Yes true, and point in fact we already have precedent for double parens in Less.js as well, AND with existing extend syntax. And the precedent that has already been set is not as easy on the eyes as what we're suggesting with mixins. Currently, we can do this:

.one:nth-child(5) {
  color: red;
}
// We can extend psuedos
.two:extend(.one:nth-child(5)) {
  background: blue;
}
// And attributes
.two:extend(.one, [hidden]) {
  width: 2px;
}

You will even find nested parens in existing CSS syntax.

So here we have both nested parens and nested pseudo-class syntax. And I have no problem with it, it's clear IMO.

So I agree with @DesignByOnyx, that was my original proposal and it seemed distasteful to others for some reason, so I was trying to find another syntax. But I'm all for just using regular old mixin syntax right inside the extend's parens.
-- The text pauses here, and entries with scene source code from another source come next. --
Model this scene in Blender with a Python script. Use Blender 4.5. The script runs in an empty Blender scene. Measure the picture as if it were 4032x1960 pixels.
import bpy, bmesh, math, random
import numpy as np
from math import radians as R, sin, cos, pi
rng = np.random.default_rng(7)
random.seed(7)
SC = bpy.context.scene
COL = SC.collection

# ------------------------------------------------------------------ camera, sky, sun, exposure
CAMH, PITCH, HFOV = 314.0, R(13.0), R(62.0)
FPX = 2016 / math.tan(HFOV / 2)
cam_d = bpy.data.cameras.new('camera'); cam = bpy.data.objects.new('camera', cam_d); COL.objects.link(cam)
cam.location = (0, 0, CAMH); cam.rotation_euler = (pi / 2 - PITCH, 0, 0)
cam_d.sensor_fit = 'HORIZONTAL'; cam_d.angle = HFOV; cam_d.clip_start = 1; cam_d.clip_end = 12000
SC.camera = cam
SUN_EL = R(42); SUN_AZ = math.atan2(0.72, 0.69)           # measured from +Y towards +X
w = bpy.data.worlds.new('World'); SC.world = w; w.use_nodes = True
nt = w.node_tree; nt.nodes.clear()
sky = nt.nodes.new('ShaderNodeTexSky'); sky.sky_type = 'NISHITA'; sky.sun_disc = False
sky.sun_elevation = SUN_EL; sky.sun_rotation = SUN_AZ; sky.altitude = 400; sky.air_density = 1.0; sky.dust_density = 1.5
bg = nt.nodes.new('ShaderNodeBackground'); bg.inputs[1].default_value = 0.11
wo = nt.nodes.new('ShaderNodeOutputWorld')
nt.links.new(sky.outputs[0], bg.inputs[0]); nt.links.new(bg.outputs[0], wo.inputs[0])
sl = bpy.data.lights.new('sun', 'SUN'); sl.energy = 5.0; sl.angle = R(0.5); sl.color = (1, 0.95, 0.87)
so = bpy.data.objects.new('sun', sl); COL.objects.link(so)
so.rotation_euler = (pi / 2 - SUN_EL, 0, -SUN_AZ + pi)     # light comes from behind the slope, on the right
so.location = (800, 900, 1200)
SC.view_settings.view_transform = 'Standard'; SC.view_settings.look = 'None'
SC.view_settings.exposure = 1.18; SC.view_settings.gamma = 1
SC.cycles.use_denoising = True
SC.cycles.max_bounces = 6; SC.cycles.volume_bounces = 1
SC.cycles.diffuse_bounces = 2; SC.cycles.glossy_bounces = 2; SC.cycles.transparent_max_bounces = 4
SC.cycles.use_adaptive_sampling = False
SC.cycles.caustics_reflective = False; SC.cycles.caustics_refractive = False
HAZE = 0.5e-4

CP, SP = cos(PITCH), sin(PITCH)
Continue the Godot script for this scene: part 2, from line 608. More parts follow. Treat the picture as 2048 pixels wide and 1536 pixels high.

In fact, the original syntax would would allow multiple comma separated classes or mixins to be extended.

.banner {
    &:extend(.clearfix(), .border-radius(4px), .alert, .navbar-fixed-top, [hidden]); 
}

It does the job, and it's tight. No complaints here.

jonschlinkert commented 11 years ago

So, we're cool with this?

yep. completely. That's already the way it is in CSS. So I'm good with it.